L'été apporte une large contribution à l'éventail des parfums. Le soleil éclatant sous lequel mûrissent les blés d'où s'échappe une odeur sèche et craquante de céréale. La pluie estivale sur la route goudronnée fumante et exhalant sa lointaine senteur de champ pétrolifère. La terre humide de l'averse passée libérant son parfum musqué d'humus et d'entrailles où croissent racines et radicelles. L'été c'est aussi l'odeur des melons qui mûrissent dans les compotiers, celle des fraises et des cerises, des abricots et des pêches dans lesquelles nous mordons à pleines dents, celle des mûres que nous cueillons sur les talus, entêtante et miellée.


Ma mémoire olfactive me rappelle l'heure du goûter alliant l'odeur du chocolat en barre ou de confiture à celle du lait perlant aux mamelles des vaches, à la campagne, peu de temps avant la traite. Mais aussi celle du foin fraîchement retourné, celle de la terre nouvellement labourée.
Je me souviens des odeurs chaleureuses de la cuisine où ma mère s'affairait en rentrant du travail: je faisais mes devoirs dans ma chambre et dégustais par avance le repas du soir....même l'odeur des endives au jambon me faisait saliver alors qu'une fois dans mon assiette, elles représentaient un vrai calvaire!

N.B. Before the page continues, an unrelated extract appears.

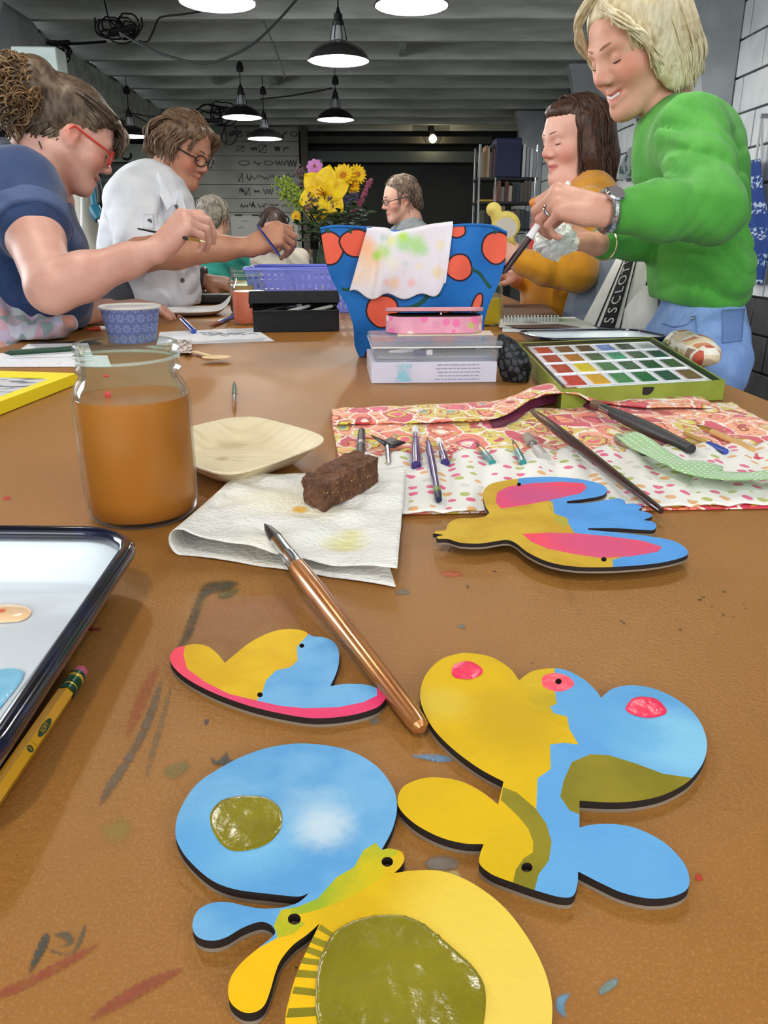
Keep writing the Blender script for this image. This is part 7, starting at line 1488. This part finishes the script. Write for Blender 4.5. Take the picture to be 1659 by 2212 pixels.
S.ell(H3(0,-.032,-.095)+Vector((-.02,0,.01)), (.066,.070,.055), None, .008, True); S.plane(P(1516,662,1.62), (-.17,0,-1)); S.folds(.0011, 42, (.5,.1,.9), 5.0); S.fold_at(P(1410,430,1.36), .10, .007, 90, (.8,0,-.5)); S.fold_at(P(1560,500,1.5), .12, .009, 70, (.25,0,1)); S.fold_at(P(1520,620,1.50), .10, .008, 80, (.1,0,1)); S.fold_at(P(1440,330,1.45), .08, .008, 80, (.7,0,.6)); S.fold_at(P(1500,380,1.4), .09, .008, 75, (.5,0,.9))
S.table(False); skin('green_sweater', S, .0045, m_gs, r3, 2)
hipz = P(1516,662,1.62).z; S = SDF(); S.ell(Vector((P(1511,700,1.625).x, P(1511,700,1.625).y, hipz-.05)), (.084,.146,.10), None, .05)
for q in (-1, 1): S.chain([Vector((.672,1.60+q*.075,hipz-.10)), Vector((.64,1.76+q*.09,.46)), Vector((.70,1.82+q*.09,.07))], [.082,.060,.050], .04)
S.folds(.0026, 50, (.3,.2,1), 6.0); S.table(False); jn = skin('jeans', S, .006, m_denim, r3, 2); S = SDF(); shoes(S, [(.72,1.73,-.15,0),(.72,1.91,-.15,0)]); skin('shoes', S, .008, mat('white_shoe', (220,220,218), .6), r3)
patch('back_pocket', jn, [(1560,672),(1606,668),(1600,738),(1560,742)], m_seam, r3)
seam = lambda nm, pts, rad=.0016: mk(nm, MB().tube([hit(jn, p.x, p.y, .001)[0] for p in crom([Vector((a, b)) for a, b in pts], False, 5)], rad, 5), m_seam, r3)
seam('side_seam', [(1502,682),(1504,725),(1506,775)]); seam('front_pocket', [(1432,700),(1458,706),(1486,700),(1498,684)]); mk('rivet', MB().ball(hit(jn, 1497, 690, .002)[0], .004, 8), m_steel, r3)
wc = w3.lerp(e3,.03); wd = unit(w3-e3); u_ = unit(Vector((-.05,-.70,.72))-wd*wd.dot(Vector((-.05,-.70,.72)))); v_ = wd.cross(u_)
mk('watch_band', MB().tube([wc+(u_*math.cos(t)*.0290+v_*math.sin(t)*.032) for t in [2*math.pi*i/28 for i in range(28)]], .0068, 8, closed=True, flat=1.0), mat('steel_band', (206,204,198), .25, metal=.9, rgb2=(150,150,150), vscale=260), r3)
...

Les livres savent prendre au piège le nez de celui ou celle qui se laissera prendre au parfum envoûtant des pages dormant sur l'étagère d'une librairie.
Il est des parfums désagréables mais pas rebutants pour autant: celle du fumier, celle des feuilles qui lentement pourrissent, celle de la rivière suant sa vase sous le soleil, celle de la sueur des enfants au retour d'une récréation active faite de courses et de roulades sur le bout de pelouse de la cour.

Il est des senteurs inoubliables: celles de l'intimité de deux corps qui se rencontrent dans la moiteur sensuelle, découverte sans cesse renouvelée, éternel émerveillement.

Il est des voyages sans fin au gré des parfums rencontrés au hasard des rencontres, des chemins, des routes ou des êtres. Les odeurs sont aussi des carnets de voyages de l'invisible et de l'indicible qu'une fragance inopinée fait rejaillir à la surface de la mémoire. Ces senteurs enfouies ou juste recouvertes d'autres parfums, sont les soubassements, les fondations et la charpente de chacun d'entre nous...elles nous façonnent, jamais à l'identique, et font de nous ce que nous sommes et ce que nous deviendrons. Une partition d'effluves, d'arômes et de bouquets apaisants ou entêtants, agressifs ou lénifiants, musique transparente et muette des épidermes et des corps.